Scrivere di musica
ovvero: fluttuare su Milano a fine ottobre
Cosa significa scrivere di musica? Per associazione di idee mi vengono in mente varie espressioni tra cui ascoltare, essere ispirati, informarsi, informare, spiegare, emozionarsi, coinvolgere, giocare, sfogarsi, descrivere, perdonare, arrabbiarsi, pretendere, dilungarsi, essere enciclopedici, comunicare, battere sulla tastiera, fare finta di essere, parlare di sensazioni.

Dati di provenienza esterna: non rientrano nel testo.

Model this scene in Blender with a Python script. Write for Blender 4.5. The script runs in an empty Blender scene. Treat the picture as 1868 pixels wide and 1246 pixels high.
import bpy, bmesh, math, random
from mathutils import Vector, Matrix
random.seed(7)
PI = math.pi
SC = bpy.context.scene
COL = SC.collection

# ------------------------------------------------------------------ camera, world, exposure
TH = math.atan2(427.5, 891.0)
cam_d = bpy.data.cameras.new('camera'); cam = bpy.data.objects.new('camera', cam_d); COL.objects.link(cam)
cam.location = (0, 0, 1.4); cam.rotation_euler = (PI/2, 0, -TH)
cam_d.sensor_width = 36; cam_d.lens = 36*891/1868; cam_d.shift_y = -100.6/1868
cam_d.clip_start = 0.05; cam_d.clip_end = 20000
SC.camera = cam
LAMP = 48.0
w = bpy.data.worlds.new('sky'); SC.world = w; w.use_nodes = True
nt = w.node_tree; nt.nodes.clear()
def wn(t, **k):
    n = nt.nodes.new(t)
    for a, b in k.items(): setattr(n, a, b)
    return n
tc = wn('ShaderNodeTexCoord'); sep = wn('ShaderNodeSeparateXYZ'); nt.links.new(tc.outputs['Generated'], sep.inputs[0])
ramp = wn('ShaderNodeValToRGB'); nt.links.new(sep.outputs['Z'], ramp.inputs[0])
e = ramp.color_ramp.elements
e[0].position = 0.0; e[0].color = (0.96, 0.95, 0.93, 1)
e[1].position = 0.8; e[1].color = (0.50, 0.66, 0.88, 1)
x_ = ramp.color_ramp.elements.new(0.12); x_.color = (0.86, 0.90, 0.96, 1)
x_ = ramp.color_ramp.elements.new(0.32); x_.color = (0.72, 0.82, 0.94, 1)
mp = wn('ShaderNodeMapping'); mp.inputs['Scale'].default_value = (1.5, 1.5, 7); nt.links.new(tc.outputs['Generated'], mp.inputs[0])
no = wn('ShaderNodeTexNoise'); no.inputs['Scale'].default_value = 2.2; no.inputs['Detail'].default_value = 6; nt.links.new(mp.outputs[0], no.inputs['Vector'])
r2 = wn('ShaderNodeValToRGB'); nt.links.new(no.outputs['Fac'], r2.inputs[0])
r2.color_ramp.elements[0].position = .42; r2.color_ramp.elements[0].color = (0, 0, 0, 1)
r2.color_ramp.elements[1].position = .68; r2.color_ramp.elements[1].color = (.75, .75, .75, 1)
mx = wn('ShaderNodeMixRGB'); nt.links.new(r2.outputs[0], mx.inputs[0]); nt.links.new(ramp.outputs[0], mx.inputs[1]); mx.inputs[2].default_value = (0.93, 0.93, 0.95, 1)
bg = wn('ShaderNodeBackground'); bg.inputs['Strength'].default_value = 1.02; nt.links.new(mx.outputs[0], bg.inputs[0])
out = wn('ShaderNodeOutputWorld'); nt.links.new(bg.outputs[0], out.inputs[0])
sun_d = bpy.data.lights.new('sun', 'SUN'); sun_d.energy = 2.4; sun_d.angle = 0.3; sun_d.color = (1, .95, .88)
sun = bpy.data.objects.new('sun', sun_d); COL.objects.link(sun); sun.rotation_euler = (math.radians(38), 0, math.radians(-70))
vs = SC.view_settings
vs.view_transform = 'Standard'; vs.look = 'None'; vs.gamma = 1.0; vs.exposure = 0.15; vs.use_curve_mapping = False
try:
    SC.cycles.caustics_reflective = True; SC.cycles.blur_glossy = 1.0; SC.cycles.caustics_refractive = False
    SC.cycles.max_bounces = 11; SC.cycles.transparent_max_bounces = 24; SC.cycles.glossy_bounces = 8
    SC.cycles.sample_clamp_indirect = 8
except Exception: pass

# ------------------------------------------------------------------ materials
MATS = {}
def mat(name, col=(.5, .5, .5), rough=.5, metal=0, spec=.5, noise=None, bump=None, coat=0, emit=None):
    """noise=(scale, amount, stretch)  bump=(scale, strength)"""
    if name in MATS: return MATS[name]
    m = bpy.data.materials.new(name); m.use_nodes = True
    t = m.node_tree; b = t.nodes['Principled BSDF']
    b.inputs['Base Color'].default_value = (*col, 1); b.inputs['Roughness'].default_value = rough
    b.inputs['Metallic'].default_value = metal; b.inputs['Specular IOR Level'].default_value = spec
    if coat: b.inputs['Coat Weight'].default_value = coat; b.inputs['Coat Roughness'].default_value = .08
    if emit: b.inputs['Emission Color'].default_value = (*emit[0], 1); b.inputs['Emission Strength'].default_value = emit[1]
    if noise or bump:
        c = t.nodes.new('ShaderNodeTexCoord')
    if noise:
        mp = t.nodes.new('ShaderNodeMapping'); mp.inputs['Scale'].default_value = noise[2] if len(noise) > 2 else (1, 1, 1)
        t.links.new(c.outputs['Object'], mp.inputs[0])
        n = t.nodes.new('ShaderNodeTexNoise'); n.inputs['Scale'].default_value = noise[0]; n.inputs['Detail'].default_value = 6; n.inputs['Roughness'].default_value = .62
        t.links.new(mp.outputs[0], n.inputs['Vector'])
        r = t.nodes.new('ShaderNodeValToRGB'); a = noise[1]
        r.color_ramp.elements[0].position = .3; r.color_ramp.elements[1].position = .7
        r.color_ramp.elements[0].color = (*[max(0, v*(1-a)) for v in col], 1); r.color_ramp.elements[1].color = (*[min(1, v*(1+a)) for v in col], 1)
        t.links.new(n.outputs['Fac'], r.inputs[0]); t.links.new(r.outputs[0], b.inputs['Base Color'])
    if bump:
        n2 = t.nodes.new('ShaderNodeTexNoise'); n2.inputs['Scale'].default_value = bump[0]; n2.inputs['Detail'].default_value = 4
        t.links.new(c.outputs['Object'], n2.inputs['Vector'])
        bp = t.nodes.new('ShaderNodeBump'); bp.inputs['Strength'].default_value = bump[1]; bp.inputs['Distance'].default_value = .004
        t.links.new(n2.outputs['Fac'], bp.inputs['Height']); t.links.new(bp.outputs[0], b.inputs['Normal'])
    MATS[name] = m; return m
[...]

Io stasera decido di scrivere di musica secondo l'ultima accezione elencata e dell'atmosfera presente di Milano, ma non vi descriverò un album canzone per canzone: mi limiterò a usarlo come colonna sonora. La colonna sonora che scelgo è "All Saints", perchè essa è la musica del mio fine ottobre grigio e bianco di Milano, è la colonna sonora della sveglia alle sei e mezza nel freddo e nel caldo della mia casa, è la musica appiccicata nel metrò con me e milioni di persone diverse, è la nota di quando in ufficio mi taglio con i fogli delle pratiche, è il suono che danza oscuro e silenzioso nella mia stanza mentre scrivo queste parole, è la percezione frastornata e lenitrice dei miei sogni in bianco e nero.
La musica che mi accompagna e che mi sussurra striscia tra i viali, fa capolino tra le macchine immobili in fila sull'asfalto, si infila tra le persiane semichiuse mentre risuona la sigla del telegiornale, fa tintinnare i bicchieri sulle tavole apparecchiate, sfoglia le pagine del libro sul mio comodino.

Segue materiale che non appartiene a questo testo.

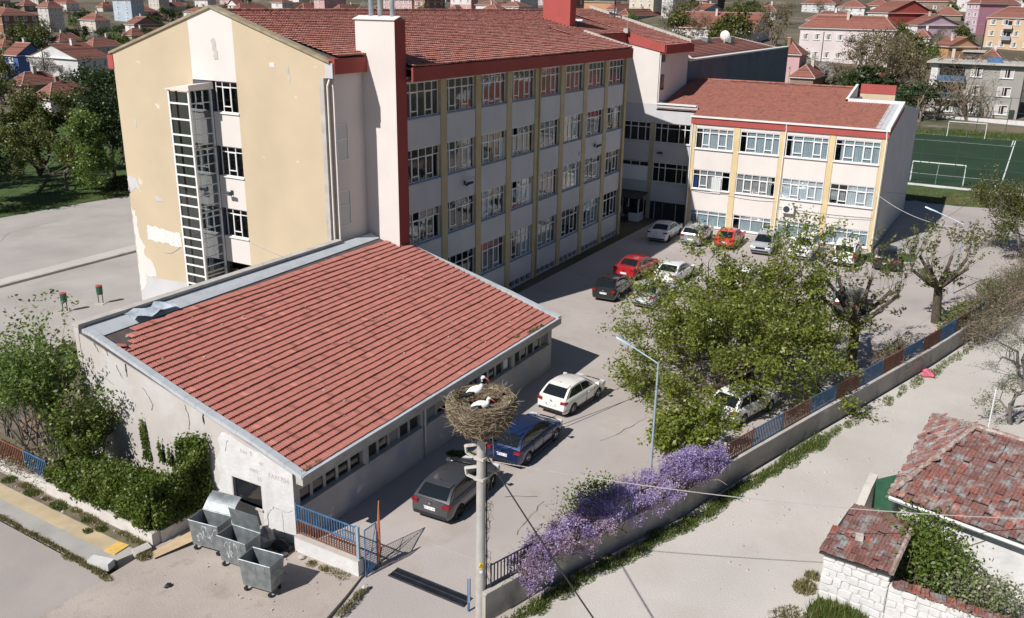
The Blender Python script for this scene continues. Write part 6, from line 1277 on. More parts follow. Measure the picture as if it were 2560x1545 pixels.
def stork(label, loc, rz, standing):
    s = thing('stork', label, 'stork', loc, rz, 'storks on the nest'); h = .42 if standing else .06; tilt = .35 if standing else .05
    mb = MB(); B = Vector((0, 0, h))
    prof = [((-.30, 0, h+.02-tilt*.26), .035), ((-.22, 0, h+.05-tilt*.16), .085), ((-.08, 0, h+.10), .135), ((.08, 0, h+.16+tilt*.06), .13), ((.17, 0, h+.22+tilt*.12), .085), ((.20, 0, h+.31+tilt*.12), .05), ((.19, 0, h+.40+tilt*.14), .04), ((.20, 0, h+.47+tilt*.18), .042), ((.235, 0, h+.515+tilt*.2), .05), ((.275, 0, h+.515+tilt*.2), .042), ((.305, 0, h+.505+tilt*.2), .02)]
    if not standing: prof = [((-.30, 0, h+.05), .04), ((-.2, 0, h+.08), .10), ((-.05, 0, h+.11), .145), ((.1, 0, h+.14), .13), ((.19, 0, h+.19), .08), ((.21, 0, h+.25), .052), ((.20, 0, h+.30), .045), ((.22, 0, h+.335), .05), ((.265, 0, h+.33), .043), ((.295, 0, h+.315), .02)]
    loft(mb, prof, 12); mb.build('body', 'white_feather', s, smooth=True)
    hp = Vector(prof[-1][0]); mb = MB(); loft(mb, [(hp, .018), (hp+Vector((.09, 0, -.06)), .013), (hp+Vector((.19, 0, -.135)), .004)], 7); mb.build('beak', 'beak', s, smooth=True)
    hd = Vector(prof[-3][0])
    for sg_ in (1, -1):
        mb = MB(); ellip(mb, hd+Vector((.012, sg_*.036, .006)), (.009, .006, .009), 6, 4); mb.build('eye', 'black', s)
        mb = MB(); z = h+.07 if not standing else h+.04
        loft(mb, [((.02, sg_*.12, z+.06), .05), ((-.12, sg_*.125, z+.01), .085), ((-.28, sg_*.085, z-.05-tilt*.1), .075), ((-.44, sg_*.03, z-.08-tilt*.2), .03), ((-.50, sg_*.02, z-.09-tilt*.24), .008)], 8, 0, .95); mb.build('wing', 'black_feather', s, smooth=True)
        if standing: mb = MB(); mb.tube((-.02, sg_*.05, h+.02), (-.05, sg_*.055, h-.2), .016, .011, 6); mb.tube((-.05, sg_*.055, h-.2), (-.01, sg_*.055, 0), .011, .009, 6); mb.tube((-.01, sg_*.055, .01), (.08, sg_*.06, 0), .009, .005, 5); mb.build('leg', 'beak', s)
    return s
stork('stork standing upright in the nest with black wings and red beak', (PX-.12, PY+.14, 7.44), RAD(-75), True)
stork('stork sitting low in the nest in front of the standing one', (PX-.18, PY-.1, 7.42), RAD(-62), False)
# ================================================================ LAMP POSTS
def lamp(label, base, h, arm, rise):
    l = thing('lamp_post', label, 'lamp post', base, 0, 'yard lamp posts'); mb = MB(); mb.tube((0, 0, 0), (0, 0, h), .055, .042, 10); mb.build('shaft', 'lamp_grey', l, smooth=True).data.set_sharp_from_angle(angle=.8)
    A = Vector((arm[0], arm[1], rise)); mb = MB(); mb.tube((0, 0, h-.04), Vector((0, 0, h))+A*.72, .03, .028, 8); mb.build('arm', 'lamp_grey', l)
    d = A.normalized(); s_ = Vector((-d.y, d.x, 0)).normalized(); p = Vector((0, 0, h))+A*.70; q = Vector((0, 0, h))+A*1.05; mb = MB(); mb.hexa((p-s_*.06-Vector((0, 0, .02)), q-s_*.10-Vector((0, 0, .03)), q+s_*.10-Vector((0, 0, .03)), p+s_*.06-Vector((0, 0, .02)), p-s_*.05+Vector((0, 0, .05)), q-s_*.07+Vector((0, 0, .05)), q+s_*.07+Vector((0, 0, .05)), p+s_*.05+Vector((0, 0, .05)))); hd = mb.build('lamp_head', 'lamp_grey', l)
    mb = MB(); m_ = p.lerp(q, .6); mb.hexa((m_-d*.16-s_*.06-Vector((0, 0, .05)), m_+d*.16-s_*.08-Vector((0, 0, .05)), m_+d*.16+s_*.08-Vector((0, 0, .05)), m_-d*.16+s_*.06-Vector((0, 0, .05)), m_-d*.16-s_*.07-Vector((0, 0, .02)), m_+d*.16-s_*.09-Vector((0, 0, .02)), m_+d*.16+s_*.09-Vector((0, 0, .02)), m_-d*.16+s_*.07-Vector((0, 0, .02)))); mb.build('lens', 'head_lens', hd)
    mb = MB(); mb.tube((0, 0, 0), (0, 0, .06), .13, .13, 8); mb.build('base_plate', 'lamp_grey', l); return l
lamp('pale blue lamp post rising from the wisteria', (-2.3, -18.4, 0), 5.42, (.05, 1.75), .68)
lamp('lamp post standing among the maple branches next to the olive crossover', (14.4, -22.0, 0), 5.35, (.05, 1.5), .55)
lamp('farthest lamp post beside the gravel lane end of the yard', (33.6, -26.7, 0), 5.0, (.4, 2.5), .75)
# ================================================================ BINS AND RUBBISH
def dumpster(label, loc, rz, lid, scrawl, L=1.28, W_=.78, H=1.0):
    d = thing('waste_container', label, 'waste container', loc, rz, 'steel waste containers beside the hall'); h = .24; t = .025; x, y = L/2, W_/2; bx, by = x*.90, y*.86
    mb = MB()
    bot = [Vector((-bx, -by, h)), Vector((bx, -by, h)), Vector((bx, by, h)), Vector((-bx, by, h))]; top = [Vector((-x, -y, h+H)), Vector((x, -y, h+H)), Vector((x, y, h+H)), Vector((-x, y, h+H))]
    ib = [v*1 for v in bot]; it = [v*1 for v in top]
    for v in ib: v.x *= 1-t/bx; v.y *= 1-t/by; v.z += t
    for v in it: v.x *= 1-t/x; v.y *= 1-t/y
    V = bot+top+ib+it; fs = [(0, 3, 2, 1), (8, 9, 10, 11)]
    for i in range(4): j = (i+1) % 4; fs += [(i, j, 4+j, 4+i), (8+i, 12+i, 12+j, 8+j), (4+i, 4+j, 12+j, 12+i)]
    mb.add(V, fs); mb.build('bin_body', 'galvanised', d)
    mb = MB()
    for p, q in zip(top, top[1:]+top[:1]): mb.tube(p, q, .022, .022, 6)
    mb.build('rim', 'galvanised', d)
    mb = MB()
    for k in (-.5, 0, .5):
        mb.hexa(((k*L*.55-.03, -by-.004, h+.1), (k*L*.55+.03, -by-.004, h+.1), (k*L*.55+.03, -by+.02, h+.1), (k*L*.55-.03, -by+.02, h+.1), (k*L*.6-.03, -y-.004, h+H-.08), (k*L*.6+.03, -y-.004, h+H-.08), (k*L*.6+.03, -y+.02, h+H-.08), (k*L*.6-.03, -y+.02, h+H-.08)))
    stuff(mb.build('ribs', 'galvanised', d))
    for sx in (-1, 1):
        for sy in (-1, 1):
            mb = MB(); mb.box(sx*bx*.85-.03, sx*bx*.85+.03, sy*by*.8-.03, sy*by*.8+.03, .12, h+.01); c_ = mb.build('caster', 'dark_iron', d); mb = MB(); mb.lathe(((0, -.025), (.075, -.025), (.085, 0), (.075, .025), (0, .025)), 12, (sx*bx*.85, sy*by*.8-.05, .085), 'y'); mb.build('wheel', 'tyre', c_)
    for sx in (-1, 1): mb = MB(); mb.tube((sx*(x+.01), -.2, h+H*.62), (sx*(x+.06), -.2, h+H*.62), .012, .012, 5); mb.tube((sx*(x+.06), -.2, h+H*.62), (sx*(x+.06), .2, h+H*.62), .014, .014, 6); mb.tube((sx*(x+.06), .2, h+H*.62), (sx*(x+.01), .2, h+H*.62), .012, .012, 5); mb.build('handle', 'galvanised', d)
    if lid:
        mb = MB(); n = 8; A = RAD(lid); pr = []
        for i in range(n+1): u = i/n; pr.append((y+.02+W_*.95*u*cos(A)-.0, h+H+W_*.95*u*sin(A)+.06*sin(pi*u)))
        for (ya, za), (yb, zb) in zip(pr, pr[1:]): mb.hexa(((-x, ya, za), (x, ya, za), (x, yb, zb), (-x, yb, zb), (-x, ya, za+.02), (x, ya, za+.02), (x, yb, zb+.02), (-x, yb, zb+.02)))
        mb.build('lid', 'galvanised', d)
    if scrawl:
        rr = random.Random(scrawl); mb = MB(); p = None
        def on(u, v): return Vector((lerp(-bx, bx, u), lerp(-by, -y, v)-.006, h+H*v))
        for k in range(5):
            u, v = .2+.13*k, rr.uniform(.35, .75); P = [on(u, v)]
            for i in range(5): u += rr.uniform(-.05, .09); v = min(.88, max(.2, v+rr.uniform(-.3, .3))); P.append(on(u, v))
            mb.path(P, .009, 4)
        stuff(mb.build('sprayed_scrawl', 'chalk', d))
    return d
dumpster('galvanised waste container with its curved lid tipped back against the ivy', (-14.9, -6.55, 0), RAD(-82), 35, 3)
dumpster('middle galvanised waste container with chalky scrawl standing open', (-15.13, -8.2, 0), RAD(-86), 100, 5)
dumpster('galvanised waste container without lid standing out alone toward the street', (-15.73, -9.85, 0), RAD(-82), 0, 0, 1.25, .76)
mb = MB(); pts = [(-16.3, -4.95), (-16.5, -5.35), (-14.6, -5.95), (-14.35, -5.3)]; mb.add([(x, y, .05+.14*sst((x+16.4)/2)+.02*(i % 2)) for i, (x, y) in enumerate(pts)]+[(x, y, .035+.14*sst((x+16.4)/2)+.02*(i % 2)) for i, (x, y) in enumerate(pts)], ((0, 3, 2, 1), (4, 5, 6, 7), (0, 1, 5, 4), (1, 2, 6, 5), (2, 3, 7, 6), (3, 0, 4, 7))); tag(mb.build('cardboard_sheet', 'cardboard'), 'long brown cardboard sheet lying in front of the low wall next to bins', 'cardboard')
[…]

Cosa vuol dire scrivere di musica? Parlare di suoni è anche viaggiare, allora il mio stereo diventa un treno, la mia tastiera le sue ruote, la mia immaginazione i finestrini, oltre i quali sfilano i misteriosi castelli francesi, i sotterranei berlinesi, i palazzi di New York e le barche sul Tamigi, e alla fine, fermandosi alla Stazione Centrale, levo gli occhi dal finestrino e li appoggio sullo schermo, foglio della mia fantasia, e vedo parole, e mi accorgo che ho scritto di musica. Forse.

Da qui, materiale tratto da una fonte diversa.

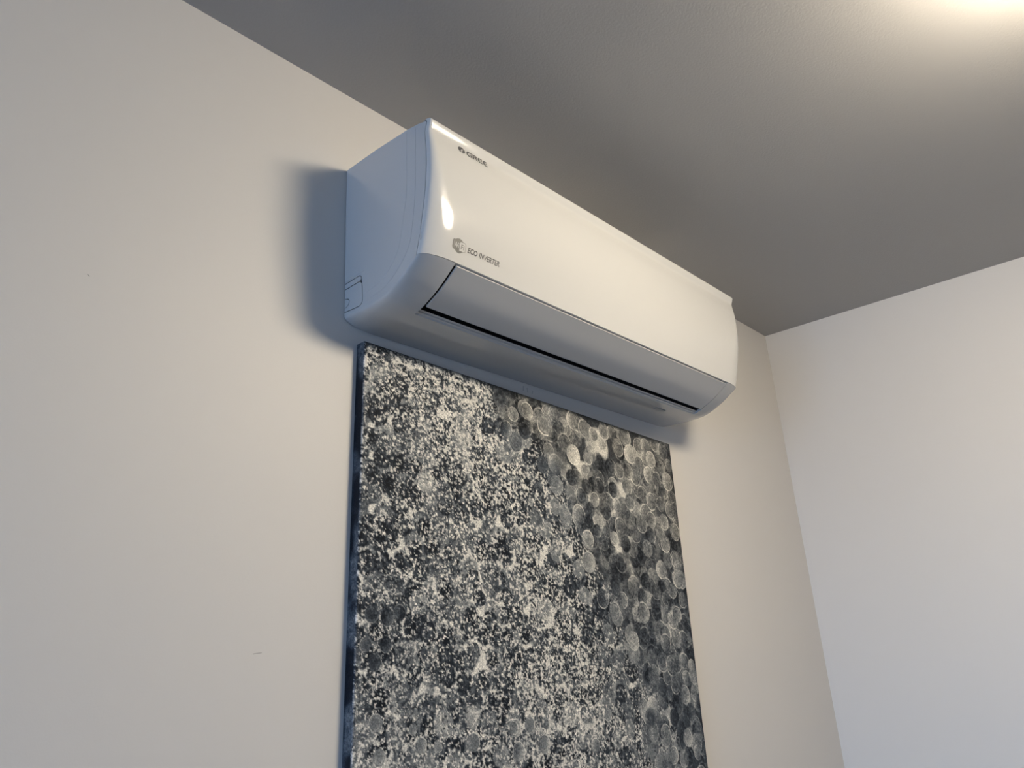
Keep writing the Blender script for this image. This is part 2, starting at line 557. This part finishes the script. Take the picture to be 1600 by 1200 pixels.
def text_geo(body, x0, x1, z0, z1, shear=0.0, bold=0.0):
    cu = bpy.data.curves.new('txt', 'FONT')
    cu.body = body
    cu.resolution_u = 3
    cu.offset = bold
    to = bpy.data.objects.new('txt', cu)
    C.objects.link(to)
    me = to.to_mesh()
    P = np.array([v.co[:2] for v in me.vertices])
    fs = [tuple(p.vertices) for p in me.polygons]
    to.to_mesh_clear()
    bpy.data.objects.remove(to, do_unlink=True)
    bpy.data.curves.remove(cu)
    lo, hi = P.min(0), P.max(0)
    q = (P - lo) / (hi - lo)
    return [(x0 + (x1 - x0) * a + shear * b, z0 + (z1 - z0) * b) for a, b in q], fs


zl0, zl1 = -.1880, -.1806
v, f = text_geo('ECO', .0668, .0838, zl0, zl1, .001, .035)
on_panel('eco_lettering', v, f, M_PRINT)
v, f = text_geo('INVERTER', .0872, .1254, zl0, zl1, .001, .02)
on_panel('inverter_lettering', v, f, M_PRINT)

# wifi badge: dark interlocked shape on the left, pale tile with an outline on the right
cx, cz = .0516, -.1843
blob = [(cx, cz)] + [(cx - .0112, cz + .0050), (cx - .0098, cz + .0068), (cx - .0070, cz + .0072), (cx - .0035, cz + .0090), (cx, cz + .0096), (cx + .0035, cz + .0088), (cx + .0062, cz + .0066),
                     (cx + .0062, cz - .0066), (cx + .0035, cz - .0088), (cx, cz - .0096), (cx - .0035, cz - .0088), (cx - .0065, cz - .0066), (cx - .0098, cz - .0058), (cx - .0112, cz - .0040)]
nb = len(blob) - 1
badge = on_panel('wifi_badge', blob, [(0, 1 + k, 1 + (k + 1) % nb) for k in range(nb)], M_PRINT2)
tile = [(cx + .0010, cz - .0058), (cx + .0095, cz - .0058), (cx + .0108, cz - .0044), (cx + .0108, cz + .0044), (cx + .0095, cz + .0058), (cx + .0025, cz + .0058), (cx + .0010, cz + .0046)]
on_panel('badge_tile', tile, [tuple(range(7))], M_GLOSS, .00035, badge)
sv, sf = strokes([[(cx + .0062, cz + .0062), (cx + .0098, cz + .0060), (cx + .0112, cz + .0044), (cx + .0112, cz - .0044), (cx + .0098, cz - .0060), (cx + .0062, cz - .0062)]], .0006)
on_panel('badge_outline', sv, sf, M_PRINT2, .0004, badge)
v, f = text_geo('Wi', cx - .0094, cx - .0006, cz - .0034, cz + .0038, .0004, .01)
on_panel('badge_wi', v, f, M_GLOSS, .0005, badge)
v, f = text_geo('Fi', cx + .0032, cx + .0086, cz - .0032, cz + .0032, .0004, .01)
on_panel('badge_fi', v, f, M_PRINT2, .0005, badge)

# ------------------------------------------------------------------ painting
PXL, PXR, PTOP, PT, PROLL = .02443, .76551, 2.09401, .0175, -.01629
PW, PH = PXR - PXL, 1.0
STEP = .00115
rng = np.random.default_rng(7)
random.seed(7)
canvas_root = tag(empty('canvas_painting', (PXL, -.0006, PTOP), (0, -PROLL, 0)), 'large navy, grey and cream dabbed canvas hanging below the air conditioner', 'painting')
E_ = PT - .001                       # wrapped edge
us = np.concatenate([np.linspace(-E_, 0, 13)[:-1], np.linspace(0, PW, int(PW / STEP)), np.linspace(PW, PW + E_, 5)[1:]])
vsn = np.concatenate([np.linspace(-E_, 0, 5)[:-1], np.linspace(0, .70, int(.70 / STEP)), np.linspace(.70, PH, 60)[1:], np.linspace(PH, PH + E_, 4)[1:]])
U, Vv = np.meshgrid(us, vsn)
NU, NV = len(us), len(vsn)


def vnoise(scale, seed, octaves=1, gain=.5):
    """value noise sampled at (U, Vv), cell size `scale` metres"""
    out = np.zeros_like(U)
    amp, tot = 1.0, 0.0
    for o_ in range(octaves):
        r = np.random.default_rng(seed * 31 + o_)
        s = scale / 2 ** o_
        gx_, gy_ = (U + .1) / s, (Vv + .1) / s
        ix, iy = np.floor(gx_).astype(int), np.floor(gy_).astype(int)
        fx, fy = gx_ - ix, gy_ - iy
        fx, fy = fx * fx * (3 - 2 * fx), fy * fy * (3 - 2 * fy)
        G = r.random((iy.max() + 2, ix.max() + 2))
        out += amp * (G[iy, ix] * (1 - fx) * (1 - fy) + G[iy, ix + 1] * fx * (1 - fy) + G[iy + 1, ix] * (1 - fx) * fy + G[iy + 1, ix + 1] * fx * fy)
        tot += amp
        amp *= gain
    return out / tot


def sstep(a, b, x):
    t = np.clip((x - a) / (b - a), 0, 1)
    return t * t * (3 - 2 * t)


grain = vnoise(.0023, 1, 2, .5)
grain2 = vnoise(.0044, 2, 2, .7)
mid_ = vnoise(.022, 3, 3)
low_ = vnoise(.12, 4, 2)
# the crisp discs live on the right, right of a line that runs from the top edge down to the lower right corner
bound = np.interp(Vv, [0, .05, .15, .30, .45, .62, 1], [.30, .32, .42, .52, .60, .64, .66])
right = sstep(-.05, .05, U - bound + .08 * (mid_ - .5) + .16 * (low_ - .5))
# left field: cream ground, to be covered with broken dark dabs
val = .88 + .16 * (grain - .5) - .12 * (1 - mid_)
# right field: dark ground with warm cream gaps
groundR = .14 + .6 * sstep(.46, .62, vnoise(.05, 8, 2)) * sstep(.20, .70, 1 - abs(U - .50) / .25) + .15 * (grain - .5)
val = val * (1 - right) + groundR * right
tint = np.zeros_like(val)


def dab(cu_, cv_, r, tone, ringb, alpha, speck, dx=0.0):
    """one round dab of paint"""
    global val
    i0, i1 = np.searchsorted(us, [cu_ - r * 1.2, cu_ + r * 1.2])
    j0, j1 = np.searchsorted(vsn, [cv_ - r * 1.2, cv_ + r * 1.2])
    if i1 - i0 < 2 or j1 - j0 < 2:
        return
    sl = (slice(j0, j1), slice(i0, i1))
    uu, vv = U[sl] - cu_, Vv[sl] - cv_
    wob = 1 + .16 * (mid_[sl] - .5)
    d = np.hypot(uu, vv * .97) / (r * wob)
    g = grain[sl]
    g2 = grain2[sl]
    m = sstep(1.0, .90, d)
    body = tone + .30 * speck * (g - .5) * 2 + .20 * (g2 - .5)
    # paint gathers to one side
    body = body + dx * (uu / r) * .20 + dx * .10 * vv / r
    rim = np.exp(-((d - .90) / .045) ** 2) * ringb * (.45 + .9 * g2) * np.clip(.6 + .7 * np.sin(np.arctan2(vv, uu) + dx * 7 + tone * 9), .1, 1.2)
    inner = np.exp(-((d - .62) / .07) ** 2) * ringb * .35 * g2
    a = m * alpha
    if speck > .5:
        a = a * sstep(.30, .55, g * .5 + g2 * .5 + .12)
    new = val[sl] * (1 - a) + body * a
    val[sl] = new + (rim + inner) * np.clip(alpha + .2, 0, 1)


# dabs of the left field: two coats on a jittered grid, each broken up by the weave
def speck_dab(cu_, cv_, r, tone, thr, alpha):
    i0, i1 = np.searchsorted(us, [cu_ - r * 1.25, cu_ + r * 1.25])
    j0, j1 = np.searchsorted(vsn, [cv_ - r * 1.25, cv_ + r * 1.25])
    if i1 - i0 < 2 or j1 - j0 < 2:
        return
    sl = (slice(j0, j1), slice(i0, i1))
    uu, vv = U[sl] - cu_, Vv[sl] - cv_
    d = np.hypot(uu, vv) / (r * (1 + .35 * (mid_[sl] - .5) + .25 * (grain2[sl] - .5)))
    g = grain[sl] * .5 + grain2[sl] * .5
    a = sstep(1.0, .84, d) * sstep(thr - .07, thr + .07, g) * alpha
    body = tone + .20 * (grainb[sl] - .5) + .07 * np.cos(d * 7 + tone * 40)
    val[sl] = val[sl] * (1 - a) + body * a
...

Se mi guardo indietro vedo sguardi, persone, espressioni, silenzi, parole, troppe parole. Se ascolto il presente mi dimentico la prossima sveglia alle sei e mezza, mi dimentico lo stridio dei freni del metrò, mi dimentico dei chili di pratiche, mi dimentico di comunicare con occhi assenti e ghigni arcigni, mi dimentico anche della musica. Se alzo lo sguardo al futuro mi accorgo che rimane il suono puro, il mio fluttuare calmo nel buio grigio e nella luce bianca-arancione di questa città frenetica, la serenità e l'inquietudine... divento percezione pura e mi libro silenzioso nella notte, se guardo giù vedo i tetti di Milano, le sue lucine, la sua anima d'ottobre e provo vertigine, e non so più scrivere di musica, ma almeno volo via.